La question liée aux rapports de l’écoute in situ et à la prise en compte de l’écologie sonore, à noter que nous étions à la date de la « Word Listening day », amena à un sympathique débat avec les promeneurs écoutants du jour, dont la propriétaire, qui fut ravie de redécouvrir le site et son propre bâtiment à l’aune de ses oreilles.

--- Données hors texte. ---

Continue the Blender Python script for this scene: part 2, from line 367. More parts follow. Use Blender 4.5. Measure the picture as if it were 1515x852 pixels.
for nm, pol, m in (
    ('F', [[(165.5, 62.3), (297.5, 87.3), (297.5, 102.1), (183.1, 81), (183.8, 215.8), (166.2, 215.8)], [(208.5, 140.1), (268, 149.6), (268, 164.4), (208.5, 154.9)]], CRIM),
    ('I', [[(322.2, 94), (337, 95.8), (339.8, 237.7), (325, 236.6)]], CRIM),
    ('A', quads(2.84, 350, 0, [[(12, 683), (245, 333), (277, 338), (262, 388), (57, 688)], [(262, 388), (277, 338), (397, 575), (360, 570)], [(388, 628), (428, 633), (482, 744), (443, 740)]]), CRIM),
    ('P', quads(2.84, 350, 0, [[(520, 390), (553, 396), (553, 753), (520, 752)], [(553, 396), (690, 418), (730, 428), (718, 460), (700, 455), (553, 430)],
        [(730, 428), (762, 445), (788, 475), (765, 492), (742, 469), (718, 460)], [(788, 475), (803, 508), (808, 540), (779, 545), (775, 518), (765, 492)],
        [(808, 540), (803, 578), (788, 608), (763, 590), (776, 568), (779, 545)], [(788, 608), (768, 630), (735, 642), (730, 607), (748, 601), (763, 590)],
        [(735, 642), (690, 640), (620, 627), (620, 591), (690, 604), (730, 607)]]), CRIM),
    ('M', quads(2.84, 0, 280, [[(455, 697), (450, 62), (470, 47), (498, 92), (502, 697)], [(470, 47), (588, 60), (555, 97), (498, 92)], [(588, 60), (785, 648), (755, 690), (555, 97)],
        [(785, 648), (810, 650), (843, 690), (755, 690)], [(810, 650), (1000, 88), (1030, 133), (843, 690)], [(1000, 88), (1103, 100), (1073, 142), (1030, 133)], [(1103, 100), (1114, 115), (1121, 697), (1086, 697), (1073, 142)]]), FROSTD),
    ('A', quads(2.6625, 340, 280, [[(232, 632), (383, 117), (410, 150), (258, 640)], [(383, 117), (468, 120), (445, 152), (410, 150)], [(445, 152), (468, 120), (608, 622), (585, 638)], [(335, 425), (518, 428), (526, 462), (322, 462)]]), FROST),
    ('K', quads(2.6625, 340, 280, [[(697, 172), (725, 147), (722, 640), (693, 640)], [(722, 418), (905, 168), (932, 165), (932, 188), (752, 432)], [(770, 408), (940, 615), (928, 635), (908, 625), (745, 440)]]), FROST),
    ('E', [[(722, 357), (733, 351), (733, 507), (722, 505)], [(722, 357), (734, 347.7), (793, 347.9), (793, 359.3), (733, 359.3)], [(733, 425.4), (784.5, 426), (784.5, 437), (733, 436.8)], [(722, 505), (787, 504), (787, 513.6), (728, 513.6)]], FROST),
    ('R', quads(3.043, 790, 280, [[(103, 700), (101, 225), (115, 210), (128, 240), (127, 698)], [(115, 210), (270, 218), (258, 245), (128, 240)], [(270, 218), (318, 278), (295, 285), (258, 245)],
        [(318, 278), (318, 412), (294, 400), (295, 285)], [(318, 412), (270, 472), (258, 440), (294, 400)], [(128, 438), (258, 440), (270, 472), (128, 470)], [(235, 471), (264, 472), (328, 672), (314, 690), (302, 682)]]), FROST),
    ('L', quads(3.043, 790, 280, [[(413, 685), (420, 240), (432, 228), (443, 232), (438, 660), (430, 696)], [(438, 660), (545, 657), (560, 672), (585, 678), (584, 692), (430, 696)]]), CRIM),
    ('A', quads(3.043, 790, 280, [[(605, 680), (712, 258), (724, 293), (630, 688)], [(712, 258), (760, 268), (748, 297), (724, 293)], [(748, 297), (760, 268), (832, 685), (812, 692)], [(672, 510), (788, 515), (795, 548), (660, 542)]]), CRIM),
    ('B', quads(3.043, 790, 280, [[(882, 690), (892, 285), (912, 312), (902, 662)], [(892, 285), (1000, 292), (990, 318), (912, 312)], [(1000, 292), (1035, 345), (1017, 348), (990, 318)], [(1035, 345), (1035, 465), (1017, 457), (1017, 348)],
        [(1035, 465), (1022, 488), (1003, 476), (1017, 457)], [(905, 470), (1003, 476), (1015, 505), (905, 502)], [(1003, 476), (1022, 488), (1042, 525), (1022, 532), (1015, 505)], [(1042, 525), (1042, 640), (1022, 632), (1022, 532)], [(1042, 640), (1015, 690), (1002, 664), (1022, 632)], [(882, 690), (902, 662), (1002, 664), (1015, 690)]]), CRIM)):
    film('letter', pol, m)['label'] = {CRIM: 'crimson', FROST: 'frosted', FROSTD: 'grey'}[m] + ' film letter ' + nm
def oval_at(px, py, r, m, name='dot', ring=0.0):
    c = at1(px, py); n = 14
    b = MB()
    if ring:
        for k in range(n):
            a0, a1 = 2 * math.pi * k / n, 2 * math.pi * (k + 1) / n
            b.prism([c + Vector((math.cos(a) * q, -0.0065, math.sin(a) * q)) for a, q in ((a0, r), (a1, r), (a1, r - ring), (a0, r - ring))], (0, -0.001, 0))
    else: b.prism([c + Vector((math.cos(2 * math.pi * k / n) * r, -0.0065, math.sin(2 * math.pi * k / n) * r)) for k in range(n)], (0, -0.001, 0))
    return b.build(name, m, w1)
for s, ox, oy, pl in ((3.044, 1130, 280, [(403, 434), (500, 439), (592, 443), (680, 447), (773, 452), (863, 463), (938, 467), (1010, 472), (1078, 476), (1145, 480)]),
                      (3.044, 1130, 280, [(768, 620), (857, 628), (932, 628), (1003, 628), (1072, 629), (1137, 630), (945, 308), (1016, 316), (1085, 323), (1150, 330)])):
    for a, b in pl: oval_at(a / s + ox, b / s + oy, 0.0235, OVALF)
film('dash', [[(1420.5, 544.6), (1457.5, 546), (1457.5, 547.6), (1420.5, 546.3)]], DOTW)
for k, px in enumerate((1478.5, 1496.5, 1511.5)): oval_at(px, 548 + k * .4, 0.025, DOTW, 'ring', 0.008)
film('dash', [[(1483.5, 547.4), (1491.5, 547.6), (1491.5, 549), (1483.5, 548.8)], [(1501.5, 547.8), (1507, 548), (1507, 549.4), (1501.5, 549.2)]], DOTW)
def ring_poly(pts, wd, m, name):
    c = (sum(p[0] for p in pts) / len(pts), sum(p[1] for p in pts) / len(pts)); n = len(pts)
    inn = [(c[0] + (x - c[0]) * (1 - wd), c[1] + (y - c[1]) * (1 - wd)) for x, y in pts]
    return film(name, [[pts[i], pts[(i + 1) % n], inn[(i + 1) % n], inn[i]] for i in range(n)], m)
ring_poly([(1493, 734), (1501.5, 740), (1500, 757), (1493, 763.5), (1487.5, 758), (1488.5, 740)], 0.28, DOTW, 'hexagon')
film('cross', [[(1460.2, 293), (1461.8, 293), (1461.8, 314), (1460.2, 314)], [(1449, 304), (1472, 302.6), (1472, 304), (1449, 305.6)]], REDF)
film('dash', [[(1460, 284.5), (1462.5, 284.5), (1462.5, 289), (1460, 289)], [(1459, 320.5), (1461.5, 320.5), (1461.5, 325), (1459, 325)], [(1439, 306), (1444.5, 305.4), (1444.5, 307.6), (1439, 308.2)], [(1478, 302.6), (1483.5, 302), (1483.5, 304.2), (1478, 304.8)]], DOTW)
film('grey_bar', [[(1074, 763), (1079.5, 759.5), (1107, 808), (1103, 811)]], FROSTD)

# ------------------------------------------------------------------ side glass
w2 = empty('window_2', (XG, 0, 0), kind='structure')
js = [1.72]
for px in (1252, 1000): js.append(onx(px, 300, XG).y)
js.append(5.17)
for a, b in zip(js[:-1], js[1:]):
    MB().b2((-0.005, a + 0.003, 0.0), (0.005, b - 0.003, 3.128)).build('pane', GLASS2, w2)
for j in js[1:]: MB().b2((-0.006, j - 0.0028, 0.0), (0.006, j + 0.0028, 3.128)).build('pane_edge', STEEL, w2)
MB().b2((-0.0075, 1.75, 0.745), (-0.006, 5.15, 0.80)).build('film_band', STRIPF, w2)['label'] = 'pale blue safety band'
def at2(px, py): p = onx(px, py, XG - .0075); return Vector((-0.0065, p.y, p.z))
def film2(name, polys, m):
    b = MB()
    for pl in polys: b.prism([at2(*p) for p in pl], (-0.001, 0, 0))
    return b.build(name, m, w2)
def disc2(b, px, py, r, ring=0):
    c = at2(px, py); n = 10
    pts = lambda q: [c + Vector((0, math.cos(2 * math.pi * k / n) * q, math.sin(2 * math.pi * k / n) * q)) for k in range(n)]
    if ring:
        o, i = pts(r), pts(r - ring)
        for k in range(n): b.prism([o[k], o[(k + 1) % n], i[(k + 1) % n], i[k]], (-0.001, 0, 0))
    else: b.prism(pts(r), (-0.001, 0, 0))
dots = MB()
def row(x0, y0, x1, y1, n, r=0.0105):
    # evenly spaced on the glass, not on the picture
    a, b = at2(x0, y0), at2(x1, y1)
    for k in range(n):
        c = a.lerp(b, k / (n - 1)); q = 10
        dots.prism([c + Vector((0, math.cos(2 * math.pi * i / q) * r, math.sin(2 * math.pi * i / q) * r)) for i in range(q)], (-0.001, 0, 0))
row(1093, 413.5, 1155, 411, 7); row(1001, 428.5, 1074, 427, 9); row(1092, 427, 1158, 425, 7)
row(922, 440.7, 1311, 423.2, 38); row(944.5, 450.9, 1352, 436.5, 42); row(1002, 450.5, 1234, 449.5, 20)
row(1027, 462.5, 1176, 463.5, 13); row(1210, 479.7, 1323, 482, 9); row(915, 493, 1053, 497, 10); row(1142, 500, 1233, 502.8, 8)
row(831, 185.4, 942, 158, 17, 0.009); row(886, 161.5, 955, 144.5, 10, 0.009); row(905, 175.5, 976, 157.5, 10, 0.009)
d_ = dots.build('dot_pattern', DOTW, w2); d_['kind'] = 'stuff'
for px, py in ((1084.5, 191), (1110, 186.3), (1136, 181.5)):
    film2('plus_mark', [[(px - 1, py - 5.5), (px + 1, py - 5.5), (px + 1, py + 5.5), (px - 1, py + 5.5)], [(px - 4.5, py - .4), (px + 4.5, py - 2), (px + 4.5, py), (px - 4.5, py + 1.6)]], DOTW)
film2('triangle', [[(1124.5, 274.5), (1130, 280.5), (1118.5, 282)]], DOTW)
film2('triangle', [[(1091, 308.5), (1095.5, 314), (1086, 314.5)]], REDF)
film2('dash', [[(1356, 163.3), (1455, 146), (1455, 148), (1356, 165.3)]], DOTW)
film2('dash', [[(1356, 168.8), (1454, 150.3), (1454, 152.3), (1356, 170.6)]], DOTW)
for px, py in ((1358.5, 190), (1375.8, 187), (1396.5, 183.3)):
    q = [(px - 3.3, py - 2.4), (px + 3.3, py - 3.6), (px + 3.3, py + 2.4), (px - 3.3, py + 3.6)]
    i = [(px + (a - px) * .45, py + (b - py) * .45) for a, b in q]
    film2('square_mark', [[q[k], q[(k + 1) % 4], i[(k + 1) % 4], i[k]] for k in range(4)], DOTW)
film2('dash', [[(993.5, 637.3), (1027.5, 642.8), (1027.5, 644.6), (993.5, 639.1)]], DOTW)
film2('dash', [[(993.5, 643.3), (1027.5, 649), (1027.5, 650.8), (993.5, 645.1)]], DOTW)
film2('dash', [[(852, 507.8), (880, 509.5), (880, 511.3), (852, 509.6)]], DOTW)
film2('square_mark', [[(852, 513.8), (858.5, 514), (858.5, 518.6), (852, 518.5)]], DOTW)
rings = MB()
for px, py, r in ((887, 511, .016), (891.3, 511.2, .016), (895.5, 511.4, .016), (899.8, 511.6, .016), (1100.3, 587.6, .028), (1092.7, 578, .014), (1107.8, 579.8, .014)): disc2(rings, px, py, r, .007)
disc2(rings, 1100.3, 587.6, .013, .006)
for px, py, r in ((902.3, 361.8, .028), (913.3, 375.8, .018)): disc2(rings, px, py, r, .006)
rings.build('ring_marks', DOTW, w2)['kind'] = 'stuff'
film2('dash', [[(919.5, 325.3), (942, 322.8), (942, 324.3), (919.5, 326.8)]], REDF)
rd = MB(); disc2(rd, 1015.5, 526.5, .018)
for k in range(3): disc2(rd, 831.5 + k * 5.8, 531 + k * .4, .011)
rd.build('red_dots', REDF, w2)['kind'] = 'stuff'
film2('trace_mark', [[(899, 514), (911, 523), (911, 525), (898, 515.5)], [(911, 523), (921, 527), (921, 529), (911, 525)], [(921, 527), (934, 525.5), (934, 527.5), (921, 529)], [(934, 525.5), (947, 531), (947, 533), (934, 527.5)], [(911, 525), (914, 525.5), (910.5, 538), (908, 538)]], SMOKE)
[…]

Ce parcours fut suivi d’un autre parcours Méta-Opéra « La clé des Dormants », écrit parAlain Joule et interprété en duo avec Pascale Goday. Œuvre protéiforme, alternant jeu instrumental, chant, déambulation, actions, peintures, installations plastiques, projections vidéos et sonores… Cette Clé des Dormant place la communication entre les hommes comme sa problématique centrale. En 10 tableaux écrits dans les murs de la Minoterie, s’y référant, les citant, les magnifiant, le duo d’artistes donne 14 fois la représentation de ce spectacle, chaque fois différent, peaufiné, élargi par notamment la magie des lieux et le travail in situ. Moments magiques, synesthésiques, profondément humains, si vous passez par le Lauragais (Aude), ne manquez pas d’y assister, les vendredis soirs jusqu’en septembre prochain.